OREANDA-NEWS. March 29, 2011. Sales of gold ingots and investment in gold deposits without physical delivery saw an over 20-fold growth this February versus January, with the number of transactions going up 4.5 times. This could be seen as a result of gold price upsurge that resumed after a period of decline and worked as an incentive for long-term private investments, reported the press-centre of VAB.

“Although actual quantity of gold sold this February was approximately the same as the last February the share in overall sales of deposits in gold by private individuals went up many times,” Vladimir Pishchany, head of VAB Bank’s banking metal transactions department, said.

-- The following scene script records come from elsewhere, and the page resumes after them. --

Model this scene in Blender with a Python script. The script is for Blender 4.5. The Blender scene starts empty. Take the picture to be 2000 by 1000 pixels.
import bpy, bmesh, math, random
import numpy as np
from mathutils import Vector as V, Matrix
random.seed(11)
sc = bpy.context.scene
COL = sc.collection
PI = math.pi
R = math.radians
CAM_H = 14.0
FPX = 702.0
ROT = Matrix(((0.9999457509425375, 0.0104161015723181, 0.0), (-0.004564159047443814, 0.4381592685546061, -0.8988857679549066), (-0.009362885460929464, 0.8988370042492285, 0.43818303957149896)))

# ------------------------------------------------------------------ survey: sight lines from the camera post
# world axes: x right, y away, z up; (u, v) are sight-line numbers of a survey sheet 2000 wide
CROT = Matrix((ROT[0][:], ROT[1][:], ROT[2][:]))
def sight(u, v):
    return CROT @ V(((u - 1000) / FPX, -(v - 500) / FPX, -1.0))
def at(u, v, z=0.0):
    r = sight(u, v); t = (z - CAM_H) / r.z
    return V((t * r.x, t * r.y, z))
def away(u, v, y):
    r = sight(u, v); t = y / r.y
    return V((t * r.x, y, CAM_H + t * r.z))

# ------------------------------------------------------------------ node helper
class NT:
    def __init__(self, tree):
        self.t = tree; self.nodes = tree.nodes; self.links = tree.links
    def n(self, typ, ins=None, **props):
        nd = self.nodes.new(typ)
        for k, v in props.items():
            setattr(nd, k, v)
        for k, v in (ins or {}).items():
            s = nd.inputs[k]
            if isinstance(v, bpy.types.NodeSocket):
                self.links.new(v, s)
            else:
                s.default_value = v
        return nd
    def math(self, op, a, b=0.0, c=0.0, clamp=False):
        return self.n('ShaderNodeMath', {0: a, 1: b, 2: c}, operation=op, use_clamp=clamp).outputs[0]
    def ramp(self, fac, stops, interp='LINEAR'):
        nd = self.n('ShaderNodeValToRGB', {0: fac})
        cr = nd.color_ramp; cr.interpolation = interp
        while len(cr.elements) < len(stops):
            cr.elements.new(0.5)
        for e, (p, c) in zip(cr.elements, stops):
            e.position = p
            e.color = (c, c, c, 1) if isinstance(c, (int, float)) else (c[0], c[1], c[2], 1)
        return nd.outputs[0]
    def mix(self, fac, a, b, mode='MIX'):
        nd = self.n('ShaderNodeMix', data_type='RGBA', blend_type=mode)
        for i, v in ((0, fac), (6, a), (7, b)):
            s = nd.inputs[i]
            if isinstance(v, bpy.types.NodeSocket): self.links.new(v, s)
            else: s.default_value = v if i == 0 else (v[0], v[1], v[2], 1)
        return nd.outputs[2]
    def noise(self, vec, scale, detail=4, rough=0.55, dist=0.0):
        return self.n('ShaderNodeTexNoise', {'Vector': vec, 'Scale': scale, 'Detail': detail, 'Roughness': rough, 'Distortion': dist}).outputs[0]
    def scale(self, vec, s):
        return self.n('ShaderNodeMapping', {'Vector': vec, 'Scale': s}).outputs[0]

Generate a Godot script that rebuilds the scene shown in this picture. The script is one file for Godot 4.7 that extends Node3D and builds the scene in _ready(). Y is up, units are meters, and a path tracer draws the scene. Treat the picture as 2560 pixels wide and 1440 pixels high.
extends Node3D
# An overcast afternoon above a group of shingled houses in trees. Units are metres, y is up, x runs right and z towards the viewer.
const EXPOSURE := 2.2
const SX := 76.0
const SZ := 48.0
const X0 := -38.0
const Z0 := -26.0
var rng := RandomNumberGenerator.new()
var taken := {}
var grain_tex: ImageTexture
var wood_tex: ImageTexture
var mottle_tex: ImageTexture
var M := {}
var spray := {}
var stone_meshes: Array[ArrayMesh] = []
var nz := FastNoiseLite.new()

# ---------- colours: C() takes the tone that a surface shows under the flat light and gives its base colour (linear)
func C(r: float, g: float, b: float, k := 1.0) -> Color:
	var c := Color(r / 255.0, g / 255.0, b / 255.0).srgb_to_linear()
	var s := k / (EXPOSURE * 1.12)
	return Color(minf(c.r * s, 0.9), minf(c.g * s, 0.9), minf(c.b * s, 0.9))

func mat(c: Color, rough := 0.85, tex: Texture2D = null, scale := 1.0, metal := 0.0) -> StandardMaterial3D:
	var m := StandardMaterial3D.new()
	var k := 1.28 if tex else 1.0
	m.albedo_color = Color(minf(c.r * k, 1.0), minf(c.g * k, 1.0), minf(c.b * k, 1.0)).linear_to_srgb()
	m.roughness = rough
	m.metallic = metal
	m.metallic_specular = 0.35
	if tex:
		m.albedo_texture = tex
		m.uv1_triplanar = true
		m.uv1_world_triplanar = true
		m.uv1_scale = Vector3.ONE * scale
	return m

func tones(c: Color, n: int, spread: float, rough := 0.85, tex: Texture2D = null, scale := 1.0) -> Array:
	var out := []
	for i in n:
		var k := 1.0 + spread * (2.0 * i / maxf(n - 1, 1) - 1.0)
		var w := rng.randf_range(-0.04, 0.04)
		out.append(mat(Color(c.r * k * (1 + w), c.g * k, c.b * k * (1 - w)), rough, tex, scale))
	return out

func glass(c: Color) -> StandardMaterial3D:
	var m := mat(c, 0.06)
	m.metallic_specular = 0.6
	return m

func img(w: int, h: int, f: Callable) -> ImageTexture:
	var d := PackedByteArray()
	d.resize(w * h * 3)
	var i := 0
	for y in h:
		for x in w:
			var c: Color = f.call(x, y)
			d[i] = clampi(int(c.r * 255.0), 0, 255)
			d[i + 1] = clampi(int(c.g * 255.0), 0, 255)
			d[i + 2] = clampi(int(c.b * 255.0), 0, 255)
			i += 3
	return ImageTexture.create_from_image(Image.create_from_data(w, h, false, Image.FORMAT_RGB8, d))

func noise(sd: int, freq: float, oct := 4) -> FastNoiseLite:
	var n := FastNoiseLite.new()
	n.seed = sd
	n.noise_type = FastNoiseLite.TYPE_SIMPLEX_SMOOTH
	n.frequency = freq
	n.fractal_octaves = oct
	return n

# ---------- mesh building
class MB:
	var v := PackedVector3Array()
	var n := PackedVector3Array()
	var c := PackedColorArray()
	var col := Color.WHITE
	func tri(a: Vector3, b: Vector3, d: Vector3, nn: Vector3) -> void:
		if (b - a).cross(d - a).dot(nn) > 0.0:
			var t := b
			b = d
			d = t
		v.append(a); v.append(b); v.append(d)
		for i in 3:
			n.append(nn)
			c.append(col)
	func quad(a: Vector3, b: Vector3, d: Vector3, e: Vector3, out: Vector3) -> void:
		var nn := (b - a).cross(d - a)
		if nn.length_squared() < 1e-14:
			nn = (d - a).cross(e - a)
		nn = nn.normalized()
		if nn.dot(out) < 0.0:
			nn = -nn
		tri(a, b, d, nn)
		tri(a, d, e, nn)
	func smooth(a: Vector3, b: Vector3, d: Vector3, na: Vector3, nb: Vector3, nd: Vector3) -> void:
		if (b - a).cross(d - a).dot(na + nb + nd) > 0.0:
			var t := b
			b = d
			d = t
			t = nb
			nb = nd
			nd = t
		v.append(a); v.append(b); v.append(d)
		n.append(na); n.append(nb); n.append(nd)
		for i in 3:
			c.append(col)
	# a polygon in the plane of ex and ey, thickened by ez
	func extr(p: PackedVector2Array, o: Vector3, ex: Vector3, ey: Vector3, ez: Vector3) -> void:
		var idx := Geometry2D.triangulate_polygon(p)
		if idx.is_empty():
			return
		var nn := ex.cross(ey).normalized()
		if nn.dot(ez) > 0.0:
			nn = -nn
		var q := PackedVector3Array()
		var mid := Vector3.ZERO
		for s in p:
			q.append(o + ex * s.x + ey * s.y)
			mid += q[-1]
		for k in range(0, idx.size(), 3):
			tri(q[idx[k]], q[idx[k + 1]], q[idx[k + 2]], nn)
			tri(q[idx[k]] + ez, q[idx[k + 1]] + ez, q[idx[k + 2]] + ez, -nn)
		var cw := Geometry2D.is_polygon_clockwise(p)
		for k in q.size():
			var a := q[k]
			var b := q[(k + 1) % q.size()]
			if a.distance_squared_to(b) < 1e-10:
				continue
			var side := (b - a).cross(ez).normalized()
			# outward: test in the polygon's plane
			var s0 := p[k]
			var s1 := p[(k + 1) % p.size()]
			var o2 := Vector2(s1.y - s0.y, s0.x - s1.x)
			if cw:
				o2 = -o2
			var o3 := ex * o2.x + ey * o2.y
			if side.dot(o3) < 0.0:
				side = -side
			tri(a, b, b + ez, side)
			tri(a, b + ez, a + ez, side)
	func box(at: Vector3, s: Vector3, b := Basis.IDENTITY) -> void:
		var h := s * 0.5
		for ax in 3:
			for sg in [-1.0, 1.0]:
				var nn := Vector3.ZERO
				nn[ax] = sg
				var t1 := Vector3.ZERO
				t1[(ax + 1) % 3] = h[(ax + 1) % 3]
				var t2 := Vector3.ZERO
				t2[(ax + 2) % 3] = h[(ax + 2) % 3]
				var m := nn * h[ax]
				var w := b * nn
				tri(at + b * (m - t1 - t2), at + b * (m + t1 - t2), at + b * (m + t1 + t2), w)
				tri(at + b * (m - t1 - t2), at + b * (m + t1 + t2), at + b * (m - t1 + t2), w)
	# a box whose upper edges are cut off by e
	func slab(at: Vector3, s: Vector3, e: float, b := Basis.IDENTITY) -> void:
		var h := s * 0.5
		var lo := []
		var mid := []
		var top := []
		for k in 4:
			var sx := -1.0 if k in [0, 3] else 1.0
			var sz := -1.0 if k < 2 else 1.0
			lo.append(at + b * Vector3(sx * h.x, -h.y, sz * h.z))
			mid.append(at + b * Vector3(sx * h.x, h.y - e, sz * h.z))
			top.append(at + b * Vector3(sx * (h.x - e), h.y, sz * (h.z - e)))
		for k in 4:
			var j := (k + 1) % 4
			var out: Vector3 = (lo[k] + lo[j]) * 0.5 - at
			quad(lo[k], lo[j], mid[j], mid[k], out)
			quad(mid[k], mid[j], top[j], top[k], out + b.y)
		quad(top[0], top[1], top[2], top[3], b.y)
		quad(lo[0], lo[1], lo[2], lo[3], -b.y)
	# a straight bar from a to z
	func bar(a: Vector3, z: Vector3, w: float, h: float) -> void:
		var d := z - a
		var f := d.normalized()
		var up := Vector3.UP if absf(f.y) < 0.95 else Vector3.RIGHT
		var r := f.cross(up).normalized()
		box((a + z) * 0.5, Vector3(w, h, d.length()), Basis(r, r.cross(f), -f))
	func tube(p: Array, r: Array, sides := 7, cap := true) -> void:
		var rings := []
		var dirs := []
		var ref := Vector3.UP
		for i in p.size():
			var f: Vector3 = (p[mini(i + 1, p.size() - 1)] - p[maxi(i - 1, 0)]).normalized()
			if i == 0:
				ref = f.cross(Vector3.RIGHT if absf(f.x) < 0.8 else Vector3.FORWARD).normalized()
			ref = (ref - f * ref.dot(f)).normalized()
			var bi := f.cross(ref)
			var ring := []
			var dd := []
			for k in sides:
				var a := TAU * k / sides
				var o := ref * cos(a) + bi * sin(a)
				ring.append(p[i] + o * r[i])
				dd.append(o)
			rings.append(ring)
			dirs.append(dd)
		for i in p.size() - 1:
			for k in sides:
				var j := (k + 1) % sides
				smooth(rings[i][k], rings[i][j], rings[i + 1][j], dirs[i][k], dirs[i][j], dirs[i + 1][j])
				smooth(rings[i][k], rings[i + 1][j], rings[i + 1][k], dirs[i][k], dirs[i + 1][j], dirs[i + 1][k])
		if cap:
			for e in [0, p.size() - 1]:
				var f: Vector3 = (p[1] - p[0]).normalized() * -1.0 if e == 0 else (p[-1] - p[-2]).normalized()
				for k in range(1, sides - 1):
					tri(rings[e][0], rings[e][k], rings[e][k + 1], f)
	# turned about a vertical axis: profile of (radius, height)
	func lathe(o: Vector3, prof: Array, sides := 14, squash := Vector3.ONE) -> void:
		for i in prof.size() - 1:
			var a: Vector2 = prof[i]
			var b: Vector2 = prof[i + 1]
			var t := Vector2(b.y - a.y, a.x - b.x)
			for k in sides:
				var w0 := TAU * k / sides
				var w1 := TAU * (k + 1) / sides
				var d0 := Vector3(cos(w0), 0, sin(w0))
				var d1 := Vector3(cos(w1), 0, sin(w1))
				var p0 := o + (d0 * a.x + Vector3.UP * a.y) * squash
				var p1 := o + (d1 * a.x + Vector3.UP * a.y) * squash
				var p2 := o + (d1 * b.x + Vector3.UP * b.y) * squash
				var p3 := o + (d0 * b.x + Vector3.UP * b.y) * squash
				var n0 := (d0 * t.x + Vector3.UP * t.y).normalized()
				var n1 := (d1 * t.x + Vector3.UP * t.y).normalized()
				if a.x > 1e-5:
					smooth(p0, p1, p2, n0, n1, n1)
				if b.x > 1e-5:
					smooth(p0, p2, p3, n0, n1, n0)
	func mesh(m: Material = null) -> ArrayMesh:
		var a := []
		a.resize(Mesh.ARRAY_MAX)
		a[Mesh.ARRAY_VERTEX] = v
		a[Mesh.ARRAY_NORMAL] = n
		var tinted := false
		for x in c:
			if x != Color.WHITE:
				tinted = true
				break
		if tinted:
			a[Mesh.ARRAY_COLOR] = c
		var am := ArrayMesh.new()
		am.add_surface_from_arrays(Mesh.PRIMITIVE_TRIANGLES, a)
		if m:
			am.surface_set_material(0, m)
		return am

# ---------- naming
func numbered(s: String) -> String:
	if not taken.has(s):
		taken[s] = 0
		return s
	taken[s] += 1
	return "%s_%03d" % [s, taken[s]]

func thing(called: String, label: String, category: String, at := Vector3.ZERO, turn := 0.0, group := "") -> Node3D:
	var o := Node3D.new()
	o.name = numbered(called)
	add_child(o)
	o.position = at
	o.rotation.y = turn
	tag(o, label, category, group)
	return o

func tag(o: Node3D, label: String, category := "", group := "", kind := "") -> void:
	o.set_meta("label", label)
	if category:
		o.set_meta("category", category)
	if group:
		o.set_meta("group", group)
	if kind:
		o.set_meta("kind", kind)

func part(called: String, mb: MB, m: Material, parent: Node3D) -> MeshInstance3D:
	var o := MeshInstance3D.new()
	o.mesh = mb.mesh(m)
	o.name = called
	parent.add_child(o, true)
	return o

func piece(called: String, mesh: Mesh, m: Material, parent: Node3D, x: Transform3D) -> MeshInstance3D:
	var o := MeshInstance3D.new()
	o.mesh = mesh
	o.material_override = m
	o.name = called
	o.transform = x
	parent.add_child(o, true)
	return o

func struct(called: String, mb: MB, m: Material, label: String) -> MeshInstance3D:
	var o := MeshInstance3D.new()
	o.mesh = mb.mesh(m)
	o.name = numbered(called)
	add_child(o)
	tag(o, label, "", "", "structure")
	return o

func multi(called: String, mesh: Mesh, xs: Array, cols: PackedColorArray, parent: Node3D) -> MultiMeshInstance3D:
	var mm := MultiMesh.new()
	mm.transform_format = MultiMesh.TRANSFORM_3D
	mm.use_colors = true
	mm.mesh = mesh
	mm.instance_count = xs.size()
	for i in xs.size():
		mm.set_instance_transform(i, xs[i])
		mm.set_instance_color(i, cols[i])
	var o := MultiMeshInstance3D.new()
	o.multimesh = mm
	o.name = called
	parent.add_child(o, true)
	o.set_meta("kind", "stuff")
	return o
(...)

According to Mr. Pishchany, rising geopolitical tensions whose manifestations could be observed throughout February across a number of European countries will add to the market’s appetite for gold as a profoundly reliable and long-tested asset.  Gold is available in ingots or may be purchased without actual delivery.  In both cases it could be deposited or credited to a current account – this determines the size of yield on the investment.  Purchase of the precious metal without physical delivery and its further deposit is the most optimum scenario for a conventional buyer.

“Firstly, the client gets higher additional yield in the form of interest.  Secondly, this option saves the trouble of gold storage and security since actual weight in troy ounces of all gold placed in deposits without physical delivery is kept in international banks in the form of large ingots, which guarantees higher level of security and protection for any such investment,” Vladimir Pishchany explains.